Hello! I have a question about the reliability of variable replication, and in general. Let’s say there’s a variable with a default value of 10, varA, and we change this variable to 15 on the server. But when our packet with the change to this variable is sent to the client, the value on the server becomes 10. The server still thinks the client has a value of 10, because the ack packet from the client hasn’t arrived yet. This means the server won’t send the value 10 again. Now let’s look at the client. The value 15 arrived. The client changed the value to 15 and sent an ack confirmation packet. So, will this ack packet be reflected on the server in any way? Will the server assume that varA on the client now has a value of 15 or not? What if this ack gets lost, and can it get lost? Because if the ack gets lost or the server becomes unresponsive, the client will forever remain at state 15, and the server at state 10, unless, of course, we change the value on the server again.
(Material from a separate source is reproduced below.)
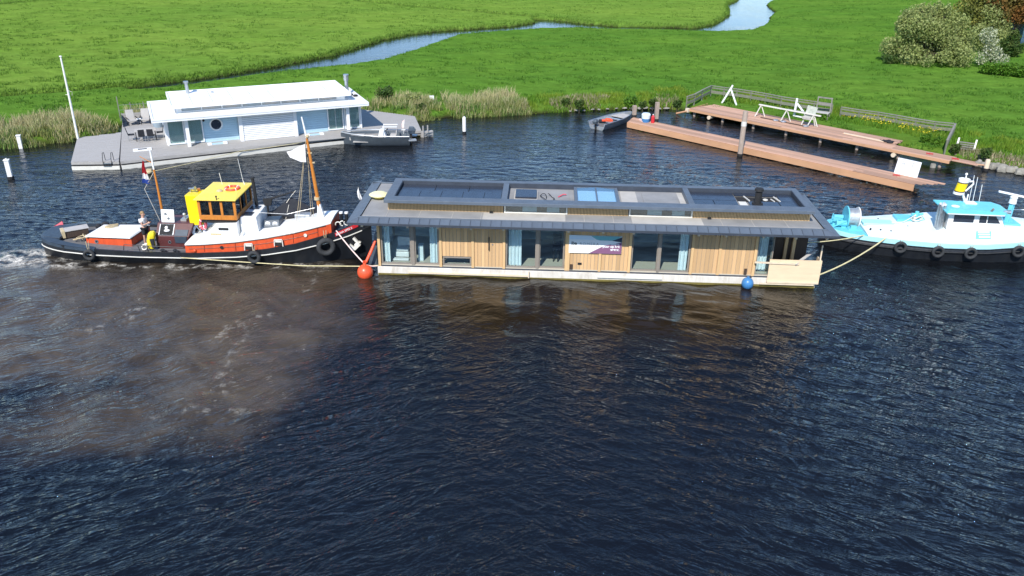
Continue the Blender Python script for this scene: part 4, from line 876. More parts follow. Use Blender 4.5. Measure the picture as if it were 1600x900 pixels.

In this regard, similar situations are interesting when working with arrays, both regular and fastarray, when an element is added and then removed almost immediately. If the packet adding the element is applied on the client, but the server thinks it wasn’t applied and won’t send the deletion request, this means the element will remain stuck on the client forever.
UDP
Although I suspect that with regular variables it works roughly as I’ll describe below, I wonder how accurate my assumptions are. If there’s a variable that’s initially 10 on the server, we change it to 15. A replication tick occurs. So, a bunch of data with the change is sent to the client. Before we receive an ack from the client, our server changes the value back to 10. Therefore, the confirmed value is still 10. The new value is 10. This means the server won’t send the message that it’s 10, but on the client, the value will become 15.
But an ack from the client is also reliable, and when it reaches the server, the server will apply the value of that bunch of data to the confirmed data. Now our server sees that the client’s value is 15, and ours is 10, and will send the bunch again with the change.
It turns out that these bunches of data changes are queued (apparently, unreal indexes them), then on the client, unreal applies them exactly in the order in which they were sent (even if they arrived in a different order, it waits until the next one arrives), and then the client sends an ack for each one to the server, and on the server, they are applied in the correct order for the “confirmed state.” The bunches are not skipped on either the client or the server - if sent, it will definitely wait for confirmation and not skip them. They are executed in the same sequence, strictly according to their number.